··· INFORMATION PROVIDED

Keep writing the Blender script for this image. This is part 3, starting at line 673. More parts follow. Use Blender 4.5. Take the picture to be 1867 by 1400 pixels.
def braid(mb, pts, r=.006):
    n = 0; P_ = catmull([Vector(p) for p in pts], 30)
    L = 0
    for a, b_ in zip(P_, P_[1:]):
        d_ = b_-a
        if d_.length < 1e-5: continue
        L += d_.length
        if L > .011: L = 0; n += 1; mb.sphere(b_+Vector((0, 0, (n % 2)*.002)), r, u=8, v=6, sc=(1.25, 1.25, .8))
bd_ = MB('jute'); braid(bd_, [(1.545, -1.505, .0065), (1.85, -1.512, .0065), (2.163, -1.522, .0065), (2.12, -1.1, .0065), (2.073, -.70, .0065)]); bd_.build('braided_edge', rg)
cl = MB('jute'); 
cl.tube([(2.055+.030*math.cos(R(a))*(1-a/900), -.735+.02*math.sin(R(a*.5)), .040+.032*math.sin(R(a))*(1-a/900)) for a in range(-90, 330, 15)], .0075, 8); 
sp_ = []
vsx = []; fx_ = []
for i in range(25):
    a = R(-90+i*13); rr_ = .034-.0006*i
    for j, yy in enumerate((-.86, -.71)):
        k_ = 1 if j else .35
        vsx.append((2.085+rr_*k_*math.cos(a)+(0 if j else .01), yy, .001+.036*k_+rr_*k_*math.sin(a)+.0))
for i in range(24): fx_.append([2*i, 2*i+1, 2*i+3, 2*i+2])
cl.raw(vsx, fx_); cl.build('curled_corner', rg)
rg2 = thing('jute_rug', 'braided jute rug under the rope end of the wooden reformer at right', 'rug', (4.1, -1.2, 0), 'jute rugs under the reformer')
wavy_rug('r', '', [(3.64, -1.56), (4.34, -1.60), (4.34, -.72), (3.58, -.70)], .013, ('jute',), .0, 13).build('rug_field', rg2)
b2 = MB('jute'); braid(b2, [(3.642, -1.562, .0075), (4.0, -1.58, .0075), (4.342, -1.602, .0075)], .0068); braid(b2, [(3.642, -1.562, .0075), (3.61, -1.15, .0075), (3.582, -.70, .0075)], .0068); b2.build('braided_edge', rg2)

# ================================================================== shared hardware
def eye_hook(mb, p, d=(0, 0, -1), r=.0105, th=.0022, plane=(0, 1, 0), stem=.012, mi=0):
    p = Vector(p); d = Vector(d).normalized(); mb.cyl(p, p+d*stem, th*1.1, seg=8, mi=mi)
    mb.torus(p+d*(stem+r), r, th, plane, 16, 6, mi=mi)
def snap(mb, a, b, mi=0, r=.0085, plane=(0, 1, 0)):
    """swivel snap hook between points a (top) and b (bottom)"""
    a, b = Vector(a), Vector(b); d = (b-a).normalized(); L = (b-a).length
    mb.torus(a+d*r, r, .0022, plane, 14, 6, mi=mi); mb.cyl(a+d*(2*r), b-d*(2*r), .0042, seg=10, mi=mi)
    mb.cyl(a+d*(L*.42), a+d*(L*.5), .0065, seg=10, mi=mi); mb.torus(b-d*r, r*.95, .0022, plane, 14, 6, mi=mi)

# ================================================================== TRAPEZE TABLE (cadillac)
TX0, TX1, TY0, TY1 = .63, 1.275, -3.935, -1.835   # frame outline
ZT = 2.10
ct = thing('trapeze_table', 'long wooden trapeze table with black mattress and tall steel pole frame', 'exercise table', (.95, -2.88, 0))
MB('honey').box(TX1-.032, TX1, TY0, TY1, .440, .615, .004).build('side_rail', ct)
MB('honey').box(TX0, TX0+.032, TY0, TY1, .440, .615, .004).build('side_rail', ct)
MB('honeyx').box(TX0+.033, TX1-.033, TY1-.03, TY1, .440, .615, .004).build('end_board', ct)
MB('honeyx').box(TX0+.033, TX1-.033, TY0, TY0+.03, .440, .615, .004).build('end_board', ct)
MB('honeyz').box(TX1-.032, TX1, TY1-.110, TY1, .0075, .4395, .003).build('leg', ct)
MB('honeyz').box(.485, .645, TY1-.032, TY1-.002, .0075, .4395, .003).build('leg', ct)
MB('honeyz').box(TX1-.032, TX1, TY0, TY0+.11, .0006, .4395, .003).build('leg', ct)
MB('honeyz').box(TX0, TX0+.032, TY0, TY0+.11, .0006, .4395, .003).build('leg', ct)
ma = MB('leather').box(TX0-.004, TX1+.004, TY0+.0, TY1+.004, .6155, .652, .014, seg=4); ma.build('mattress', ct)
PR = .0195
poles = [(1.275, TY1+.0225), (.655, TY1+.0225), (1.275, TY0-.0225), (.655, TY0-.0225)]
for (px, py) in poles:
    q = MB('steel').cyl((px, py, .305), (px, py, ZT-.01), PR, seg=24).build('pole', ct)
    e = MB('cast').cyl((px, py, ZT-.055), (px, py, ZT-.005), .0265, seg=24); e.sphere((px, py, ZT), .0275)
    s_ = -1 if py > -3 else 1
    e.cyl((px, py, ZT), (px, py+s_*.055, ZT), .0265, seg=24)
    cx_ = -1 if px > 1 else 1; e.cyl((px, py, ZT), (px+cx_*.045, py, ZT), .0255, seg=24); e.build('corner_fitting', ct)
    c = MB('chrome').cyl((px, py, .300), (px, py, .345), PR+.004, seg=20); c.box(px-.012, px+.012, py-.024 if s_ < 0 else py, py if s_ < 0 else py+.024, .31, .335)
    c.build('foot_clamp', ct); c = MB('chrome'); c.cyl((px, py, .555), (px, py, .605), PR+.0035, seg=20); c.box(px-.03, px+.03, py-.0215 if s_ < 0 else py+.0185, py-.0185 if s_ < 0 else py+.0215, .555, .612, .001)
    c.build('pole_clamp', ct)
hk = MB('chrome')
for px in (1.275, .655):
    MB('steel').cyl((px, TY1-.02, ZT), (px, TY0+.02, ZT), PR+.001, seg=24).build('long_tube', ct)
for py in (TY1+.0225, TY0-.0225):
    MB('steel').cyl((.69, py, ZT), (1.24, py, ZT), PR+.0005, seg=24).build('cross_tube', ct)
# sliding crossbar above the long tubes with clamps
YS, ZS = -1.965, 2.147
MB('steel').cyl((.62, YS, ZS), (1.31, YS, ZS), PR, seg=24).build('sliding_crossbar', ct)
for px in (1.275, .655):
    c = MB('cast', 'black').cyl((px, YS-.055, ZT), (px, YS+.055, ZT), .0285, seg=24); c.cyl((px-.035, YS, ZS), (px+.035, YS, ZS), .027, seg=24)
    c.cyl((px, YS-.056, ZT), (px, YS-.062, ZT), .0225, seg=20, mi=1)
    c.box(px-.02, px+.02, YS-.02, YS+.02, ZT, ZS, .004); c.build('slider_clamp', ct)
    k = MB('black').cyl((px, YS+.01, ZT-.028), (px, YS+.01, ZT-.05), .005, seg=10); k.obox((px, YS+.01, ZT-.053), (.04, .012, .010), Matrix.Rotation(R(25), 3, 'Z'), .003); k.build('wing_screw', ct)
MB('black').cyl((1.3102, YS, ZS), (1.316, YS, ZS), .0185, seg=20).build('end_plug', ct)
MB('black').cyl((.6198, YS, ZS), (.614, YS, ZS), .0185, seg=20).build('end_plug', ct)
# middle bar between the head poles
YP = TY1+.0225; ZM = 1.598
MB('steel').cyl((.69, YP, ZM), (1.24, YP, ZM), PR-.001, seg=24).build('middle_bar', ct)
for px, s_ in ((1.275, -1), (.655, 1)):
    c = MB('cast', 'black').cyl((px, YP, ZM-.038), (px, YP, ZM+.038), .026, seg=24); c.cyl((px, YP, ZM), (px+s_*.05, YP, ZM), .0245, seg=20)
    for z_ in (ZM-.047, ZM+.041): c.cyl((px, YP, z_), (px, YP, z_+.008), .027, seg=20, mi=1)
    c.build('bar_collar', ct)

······

→ **STATED PROBLEM**
The lines from the top of the data above down to the line containing "b2 = MB('jute');" are to be copied exactly; no other line should appear.

→ **WORKED SOLUTION**
Keep writing the Blender script for this image. This is part 3, starting at line 673. More parts follow. Use Blender 4.5. Take the picture to be 1867 by 1400 pixels.
def braid(mb, pts, r=.006):
    n = 0; P_ = catmull([Vector(p) for p in pts], 30)
    L = 0
    for a, b_ in zip(P_, P_[1:]):
        d_ = b_-a
        if d_.length < 1e-5: continue
        L += d_.length
        if L > .011: L = 0; n += 1; mb.sphere(b_+Vector((0, 0, (n % 2)*.002)), r, u=8, v=6, sc=(1.25, 1.25, .8))
bd_ = MB('jute'); braid(bd_, [(1.545, -1.505, .0065), (1.85, -1.512, .0065), (2.163, -1.522, .0065), (2.12, -1.1, .0065), (2.073, -.70, .0065)]); bd_.build('braided_edge', rg)
cl = MB('jute'); 
cl.tube([(2.055+.030*math.cos(R(a))*(1-a/900), -.735+.02*math.sin(R(a*.5)), .040+.032*math.sin(R(a))*(1-a/900)) for a in range(-90, 330, 15)], .0075, 8); 
sp_ = []
vsx = []; fx_ = []
for i in range(25):
    a = R(-90+i*13); rr_ = .034-.0006*i
    for j, yy in enumerate((-.86, -.71)):
        k_ = 1 if j else .35
        vsx.append((2.085+rr_*k_*math.cos(a)+(0 if j else .01), yy, .001+.036*k_+rr_*k_*math.sin(a)+.0))
for i in range(24): fx_.append([2*i, 2*i+1, 2*i+3, 2*i+2])
cl.raw(vsx, fx_); cl.build('curled_corner', rg)
rg2 = thing('jute_rug', 'braided jute rug under the rope end of the wooden reformer at right', 'rug', (4.1, -1.2, 0), 'jute rugs under the reformer')
wavy_rug('r', '', [(3.64, -1.56), (4.34, -1.60), (4.34, -.72), (3.58, -.70)], .013, ('jute',), .0, 13).build('rug_field', rg2)
b2 = MB('jute'); braid(b2, [(3.642, -1.562, .0075), (4.0, -1.58, .0075), (4.342, -1.602, .0075)], .0068); braid(b2, [(3.642, -1.562, .0075), (3.61, -1.15, .0075), (3.582, -.70, .0075)], .0068); b2.build('braided_edge', rg2)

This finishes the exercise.